Panel Paper: Does the Money Go Where the Need Is? A Spatial Gap Analysis of Social Service Contracts Data in Chicago

Friday, November 3, 2017
Atlanta (Hyatt Regency Chicago)

*Names in bold indicate Presenter

Nicole Marwell and Julia Koschinsky, University of Chicago


Each year, local, state, and federal government spends more than a trillion dollars to support hundreds of thousands of local human service providers helping individuals and families improve their well-being, reach their full potential, and contribute to their communities. Each city, county, and state manages its own system of allocating contracts to human service providers. While jurisdictions maintain data on which providers get funding for what purpose, and track financial flows between public and private partners, it is currently not possible for any jurisdiction to easily and routinely answer basic system-wide questions about where services funded by different levels of government are delivered, who does and does not live within reach of these services, and what mix of services residents have access to. This is related to the fact that the system of service provision is highly decentralized, with disparate data sources, unstandardized data definitions and non-systematic coverage of key information on human services. However, as long as these questions cannot be answered, it will remain unclear whether, how and where service contract funding could be improved in terms of matching services with need. The government open data trend means that jurisdictions across the country are rapidly making administrative data available, but they need help developing applications to turn their data into analytic insights. This project develops an analytic framework to make sense of data on human service contracts by city, thereby offering a strategy to address these fundamental system-wide questions and determine whether, how and where the social service infrastructure could be improved.
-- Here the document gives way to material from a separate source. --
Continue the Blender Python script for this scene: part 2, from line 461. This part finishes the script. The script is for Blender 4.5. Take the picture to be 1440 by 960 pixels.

Specifically, we address the questions of where services funded by different levels of government are delivered, who does and does not live within reach of these services, and what kind of service mix residents have access to in Chicago. At the core of this analysis is a Human Services (HS) Access Score -- similar to the popular Walk Score for residential amenities, but for human services. The HS Access score, computed on a scale of 0-100, is used in a spatial gap analysis to identify misalignment of service supply and demand across governmental level, by service type, and service mix for different populations in need (low-wage earners, low-income residents, and poor children and seniors). Trends in per capita spending and the impact of different what-if funding scenarios will also be computed based on the HS Access Score. This research is based on data we collected from city and state records on service contracts (2010-16) and linked to IRS 990 data on nonprofit service providers for Chicago. On the demand side, we are integrating data on low-wage earners and low-income residents from the Longitudinal Employer-Household Dynamics dataset (annual block level), IRS’ income data (annual, zip code level), and city social indicators (tract). This research is part of a prototype test phase to assess the feasibility of scaling the analytic framework to cities beyond Chicago.